In that pilot program the nation’s largest underwriter of home mortgages came under pressure from the Clinton administration in its desire to achieve an “ownership society,” along with insistence from the Department of Housing and Urban Development (HUD) that Fannie and Freddie increase their portfolio of loans made to lower and moderate-income borrowers from 44 percent to 50 percent by 2001. That meant granting loans to higher risk customers.

There’s nothing wrong with corporations and institutions taking higher risks, as long as they adjust for it by charging more. The higher price acts as a risk signal to both buyers and sellers, thereby dialing up their emotion of risk aversion. This is what Fannie Mae was already doing by only purchasing loans that banks made charging three to four percentage points higher than conventional loans. But under the new program implemented in 1999, higher-risk people with lower incomes, negligible savings, and poorer credit ratings could now qualify for a mortgage that was only one point above a conventional 30-year fixed rate mortgage (and that added point was dropped after two years of steady payments).

In other words, the normal risk signal sent to high risk customers—you can have the loan but it’s going to cost you a lot more—was removed. Lower the risk signal and you lower risk aversion.

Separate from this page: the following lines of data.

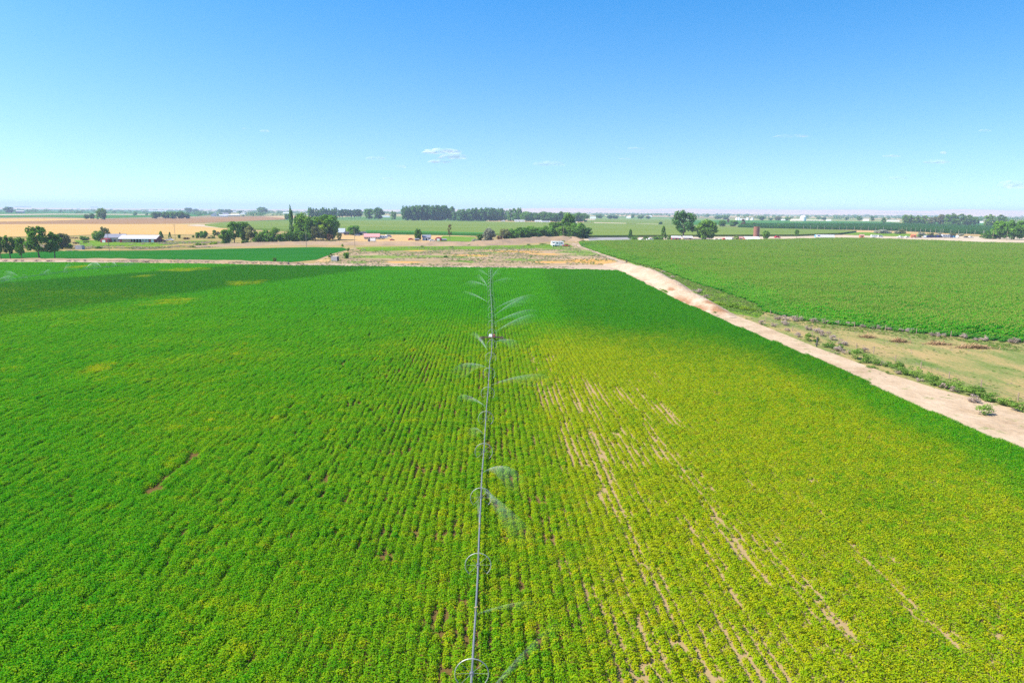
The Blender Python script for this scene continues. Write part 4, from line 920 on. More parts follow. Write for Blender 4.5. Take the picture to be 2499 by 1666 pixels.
for i, (x, y, w) in enumerate([(1555, 645, 22), (1580, 652, 22), (1618, 665, 20), (1640, 677, 24), (1665, 700, 20), (1596, 678, 10), (1745, 765, 16), (1716, 741, 14)]):
    T('weed_clump', 'weeds', 'weed', 'weed' if i in (0, 1, 5, 6, 7) else 'twig', x, y, y - 7, w, ['weedy clump on the far end of the sand bank', 'second weedy clump along the sand bank crest', 'dry clump near the middle of the sand bank crest', 'dry clump on the crest beside the corn', 'dry clump at the low end of the crest', 'single green tuft on the face of the sand bank', 'green tuft on the red earth under the reeds', 'tuft on the slumped red earth'][i], 'clumps on the sand bank', trunk=False, z0=1.3 if i < 5 else 0.6)
# ground cover tufts nobody could count
def tufts():
    protos = []
    for k, (m, n_) in enumerate([('weed', 60), ('twig', 60), ('olive', 50), ('weed', 40), ('twig', 40)]):
        rg = np.random.RandomState(60 + k); d = rg.normal(size=(n_, 3)); d[:, 2] = np.abs(d[:, 2]); d /= np.linalg.norm(d, axis=1, keepdims=True)
        v, f = quads(d * rg.uniform(.3, 1, (n_, 1)) * np.array([.5, .5, .45]), d + rg.normal(0, .4, (n_, 3)), rg.uniform(.18, .34, n_), .5, rg)
        protos.append(npmesh('tuft', v, f, LEAF[m], rnd=rg.rand(n_)))
    rg = np.random.RandomState(5); P, S, I = [], [], []
    def fill(poly, n, s0, s1, mix, z=0.05, thr=0.35, scale=9, seed=1, px=True):
        Q = [G(*p) for p in poly] if px else poly; xs = [p[0] for p in Q]; ys = [p[1] for p in Q]
        x = rg.uniform(min(xs), max(xs), n); y = rg.uniform(min(ys), max(ys), n); k = inside(Q, x, y) & (vnoise(x, y, scale, seed) * .7 + .3 * vnoise(x, y, scale * .3, seed + 1) > thr)
        for a, b in zip(x[k], y[k]): P.append((a, b, z)); S.append(rg.uniform(s0, s1)); I.append(mix[rg.randint(len(mix))])
    fill([(775, 640), (812, 621), (868, 607), (1300, 600), (1400, 596), (1478, 624), (1515, 640), (1480, 646), (1050, 649), (760, 648)], 9000, .5, 1.2, [0, 0, 1, 2, 3, 4], .05, .42, 14, 2)
    fill([(200, 642), (420, 636), (730, 643), (740, 646), (420, 642)], 1500, .5, 1.2, [1, 2, 4], .7, .35, 6, 4)
    fill([(720, 645), (1050, 649), (1400, 651), (1400, 655), (1050, 653), (720, 648)], 1100, .5, 1.0, [1, 2, 4], .05, .4, 5, 6)
    fill([(-50, 600), (420, 590), (590, 590), (590, 600), (420, 608), (150, 613)], 6000, .8, 2.2, [1, 2, 3, 4], .05, .5, 20, 8)
    pas = [rr_[3], G(1868, 765)] + cb + [(cb[-1][0] + 60, cb[-1][1] - 30), (rr_ext[-1][0] + 20, rr_ext[-1][1])] + rr_ext[:3:-1]
    fill(pas, 9000, .12, .5, [0, 0, 2, 3, 4], .02, .40, 6, 10, False)
    fill([(1868, 764), (2085, 799), (2236, 814), (2499, 842), (2499, 862), (2236, 826), (2000, 800), (1900, 785)], 5000, .25, .7, [0, 3, 2], .02, .3, 6, 12)
    fill([(1540, 640), (1610, 660), (1692, 690), (1780, 719), (1844, 742), (1868, 762), (1850, 774), (1780, 758), (1720, 732), (1670, 698), (1600, 664)], 5200, .35, 1.0, [0, 2, 3, 3], .08, .25, 8, 16)
    fill([(1610, 706), (1640, 704), (1700, 722), (1770, 742), (1846, 756), (1830, 766), (1760, 756), (1690, 738), (1640, 722)], 3600, .5, 1.1, [0, 3], .1, .05, 8, 18)
    strip = rr_ext[3:] + [(x + 3.2, y + 1.2) for x, y in rr_ext[:2:-1]]
    fill(strip, 2600, .3, .75, [0, 0, 3, 2, 4], .05, .30, 5, 20, False)
    wl = rr_ext[3:] + [(x - 3.0, y - 1.0) for x, y in rr_ext[:2:-1]]
    fill(wl, 1600, .10, .35, [0, 3, 4], .06, .62, 3, 14, False)
    n = len(P); rot = np.zeros((n, 3)); rot[:, 2] = rg.uniform(0, 6.28, n); s = np.array(S)
    print('tufts', n); scatter('weed_tufts', P, rot, np.stack([s * 1.5, s * 1.5, s * .55], 1), I, protos)
tufts()
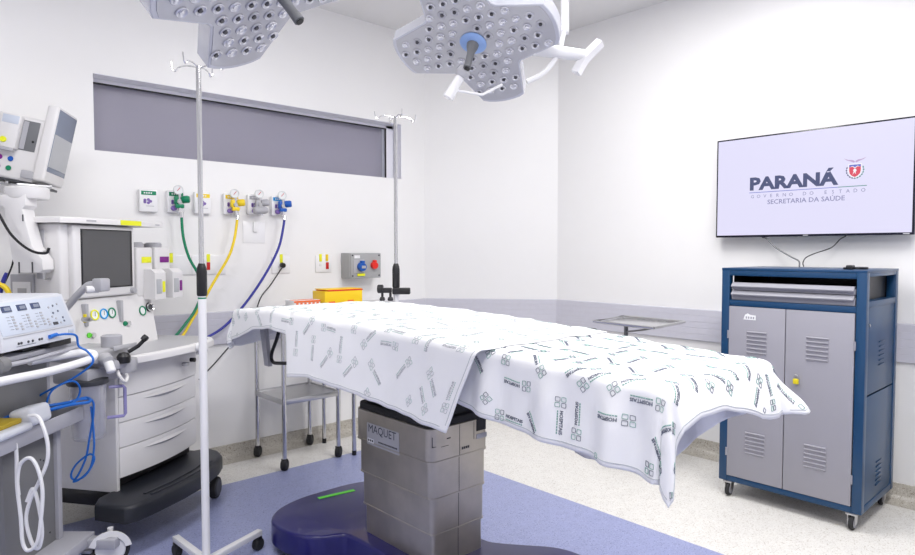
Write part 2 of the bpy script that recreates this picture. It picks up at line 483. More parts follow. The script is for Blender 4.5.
b.text('MAQUET', 'tag_ink', basis((1.5972, 2.300, .618), (0, -1, 0), (0, 0, 1), (-1, 0, 0)), size=.034, fit=.195, bold=.0)
b.bb(1.597, 1.5976, 2.262, 2.308, .572, .590, 'paper')
for q in range(3): b.bb(1.5966, 1.5972, 2.266+q*.014, 2.275+q*.014, .577, .586, 'dark_grey')
for q in range(14): b.bb(1.5966, 1.5976, 2.098+q*.0095, 2.104+q*.0095, .583, .589, 'dark_grey')
o = W(b, 'name_plate'); o['label'] = 'silver plate reading MAQUET in dark letters'
# floor base
out = [(1.36, 2.66), (1.37, 2.76), (1.42, 2.84), (1.50, 2.895), (1.62, 2.93), (1.76, 2.935), (1.90, 2.93), (2.02, 2.895), (2.10, 2.84), (2.15, 2.76), (2.16, 2.66),
       (2.13, 2.54), (2.07, 2.46), (1.99, 2.42), (1.965, 2.34), (1.965, 1.98), (1.985, 1.90), (2.06, 1.80), (2.13, 1.71), (2.16, 1.62), (2.15, 1.50), (2.08, 1.42), (1.95, 1.37), (1.76, 1.36),
       (1.58, 1.37), (1.44, 1.42), (1.37, 1.50), (1.36, 1.62), (1.39, 1.71), (1.46, 1.80), (1.535, 1.90), (1.555, 1.98), (1.555, 2.34), (1.53, 2.42), (1.45, 2.46), (1.39, 2.54)]
def smooth_loop(P, k=4):
    n = len(P); Q = []
    for i in range(n):
        a, b_, c, d = [Vector(P[(i+j) % n]) for j in (-1, 0, 1, 2)]
        for q in range(k):
            t = q/k; p = .5*((2*b_)+(-a+c)*t+(2*a-5*b_+4*c-d)*t*t+(-a+3*b_-3*c+d)*t**3); Q.append((p.x, p.y))
    return Q
out = smooth_loop(out, 3)
b = MB(); b.prism(out, .045, .145, 'base_blue', .014, 4)
cxm, cym = 1.76, 2.15
inn = [((x-cxm)*.93+cxm, (y-cym)*.96+cym) for x, y in out]
b.prism(inn, .018, .046, 'dark_grey')
o = W(b, 'base_cover')
b = MB(); b.box((1.77, 2.838, .1462), (.20, .026, .0016), 'neon_green', rot=rz(R2(-8))); o = W(b, 'floor_lock_sticker'); o['label'] = 'bright green adhesive strip on the blue base'
for x in (1.46, 2.06):
    for y in (1.5, 2.78):
        b = MB(); b.cyl((x-.015, y, .034), (x+.015, y, .034), .034, 'rubber', bev=.004); b.cyl((x-.017, y, .034), (x+.017, y, .034), .012, 'steel'); W(b, 'caster')

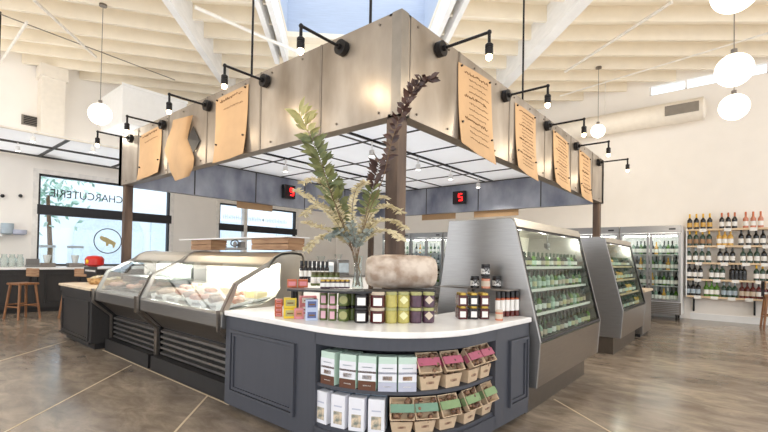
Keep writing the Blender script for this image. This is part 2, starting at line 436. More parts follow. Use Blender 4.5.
# street outside the windows
ext = MB().box(-4, 22, 24, 24.4, 0, 3.4)
fac = thing('street_building', 'pale building across the street seen through the shop windows', 'building', (0,0,0))
obj('facade', MB().box(-6, 26, 25, 25.6, -.1, 7.5), 'exterior', fac)
for k, x in enumerate((-2, 2.2, 10.0, 14.2, 18.4)):
    g = obj('window', MB().box(x, x+1.8, 24.9, 25, 1.6, 3.6), 'arch', fac); obj('sill', MB().box(x-.1, x+1.9, 24.8, 25, 1.5, 1.6), 'white', g)
arch = [(6.4, 0), (6.4, 2.4)]+[(8.0-1.6*math.cos(t), 2.4+1.3*math.sin(t)) for t in [PI*k/12 for k in range(1, 12)]]+[(9.6, 2.4), (9.6, 0)]
obj('archway', MB().prism(arch, 24.85, 25, 'V'), 'arch', fac)
st = MB().box(-8, 28, V1+.26, 26, -.12, -.02); struct('trim_9', st, 'asphalt')
tr = thing('street_tree', 'green street tree outside the left shop window', 'tree', (3.6, 16.6, 0))
obj('trunk', MB().tube([(0,0,-.02),(.05,0,1.5),(-.05,0,3.2)], .09, 8, .05), 'stem', tr)
lv = MB()
for k in range(240):
    a = Vector((RND.gauss(-.1,.55), RND.gauss(0,.4), RND.gauss(3.35,.5))); t = Vector((RND.uniform(-1,1), RND.uniform(-1,1), RND.uniform(-1,1))).normalized()*.12; q = t.orthogonal()*.45
    lv._add([a-t, a+q, a+t, a-q], [(0,1,2,3)])
obj('foliage', lv, 'tree', tr)

# ================================================================ CANOPY
CU0, CV0, CU1, CV1, CZ0, CZ1 = 3.0, 2.316, 10.25, 9.0, 2.685, 3.62
can = thing('steel_canopy', 'square grey sheet-metal canopy on posts hanging over the deli counters', 'canopy', (CU0, CV0, 0))
def L0(mb): return mb.move(Matrix.Translation((-CU0, -CV0, 0)))
def fascia(mb, name, slots=('fascia','seam','blue_steel','lip')):
    return obj(name, L0(mb), list(slots), can)
T = .14
# near-left fascia (faces -U), near-right (faces -V), two far ones; faces outside zinc, far inside blued
fl = MB(); fl.box(CU0, CU0+.01, CV0, CV1, CZ0, CZ1); fl.mat(3).box(CU0+.01, CU0+T, CV0, CV1, CZ0, CZ0+.02); fl.mat(3).box(CU0+.01, CU0+T, CV0, CV1, CZ1-.02, CZ1); fl.mat(2).box(CU0+T-.01, CU0+T, CV0, CV1, CZ0+.02, CZ1-.02)
fascia(fl, 'fascia_panel')
fr = MB(); fr.box(CU0, CU1, CV0, CV0+.01, CZ0, CZ1); fr.mat(3).box(CU0, CU1, CV0+.01, CV0+T, CZ0, CZ0+.02); fr.mat(3).box(CU0, CU1, CV0+.01, CV0+T, CZ1-.02, CZ1); fr.mat(2).box(CU0+T, CU1, CV0+T-.01, CV0+T, CZ0+.02, CZ1-.02)
fascia(fr, 'fascia_panel')
fb = MB(); fb.mat(2).box(CU0, CU1, CV1-T, CV1, CZ0, CZ1); fascia(fb, 'fascia_panel')
fe = MB(); fe.mat(2).box(CU1-T, CU1, CV0, CV1, CZ0, CZ1); fascia(fe, 'fascia_panel')
for v in (3.35, 4.42, 5.7, 6.9, 8.1):
    obj('seam_strip', L0(MB().box(CU0-.006, CU0, v, v+.03, CZ0, CZ1)), 'seam', can)
for u in (4.0, 5.3, 6.6, 7.9, 9.3):
    obj('seam_strip', L0(MB().box(u, u+.03, CV0-.006, CV0, CZ0, CZ1)), 'seam', can)
obj('corner_angle', L0(MB().box(CU0-.008, CU0, CV0-.008, CV0+.1, CZ0, CZ1).box(CU0, CU0+.1, CV0-.008, CV0, CZ0, CZ1)), 'lip', can)
for u in (4.4, 5.9, 7.4, 8.9):
    obj('seam_strip', L0(MB().box(u, u+.025, CV1-T-.006, CV1-T, CZ0, CZ1)), 'batten', can)
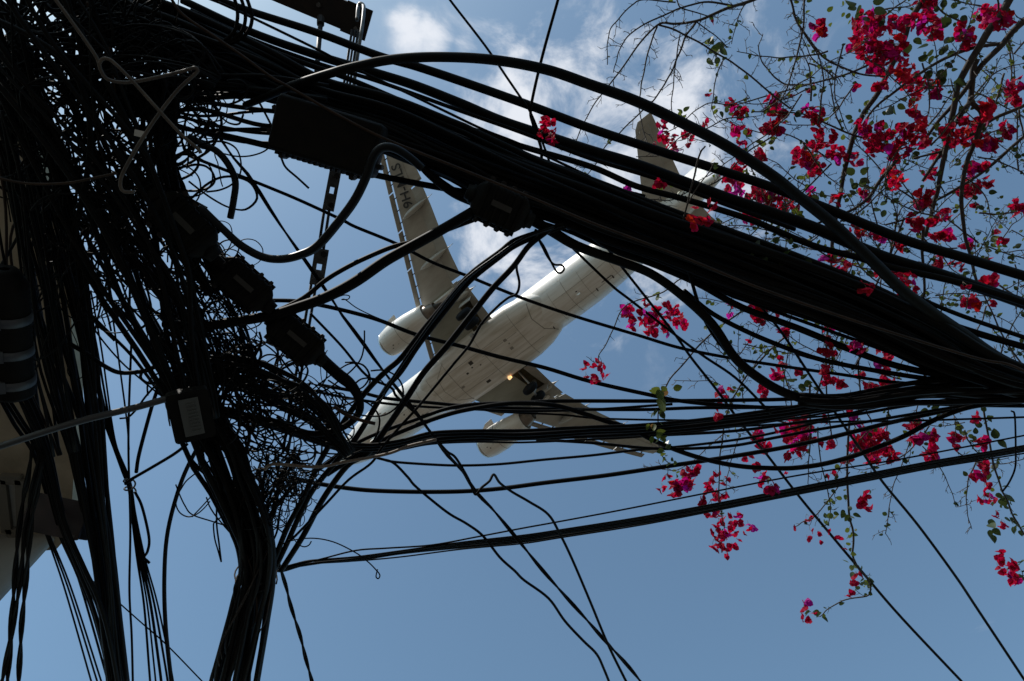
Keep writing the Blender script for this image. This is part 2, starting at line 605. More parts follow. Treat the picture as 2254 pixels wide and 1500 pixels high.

None of this is part of Inside Job, and that’s a shame because it misses an opportunity for a deeper look into the well of human nature that can lead any of us down a greedy path of blind profit seeking through rent seeking—the term used by economists to describe actions of individuals or firms to seek profits through political manipulation instead of economic competition. The problem is not greed per se, since that is part of our nature that when channeled properly through clearly defined and strictly enforced rules can result in much human progress. The problem is the attenuation or elimination of risk signals that keep greed in check.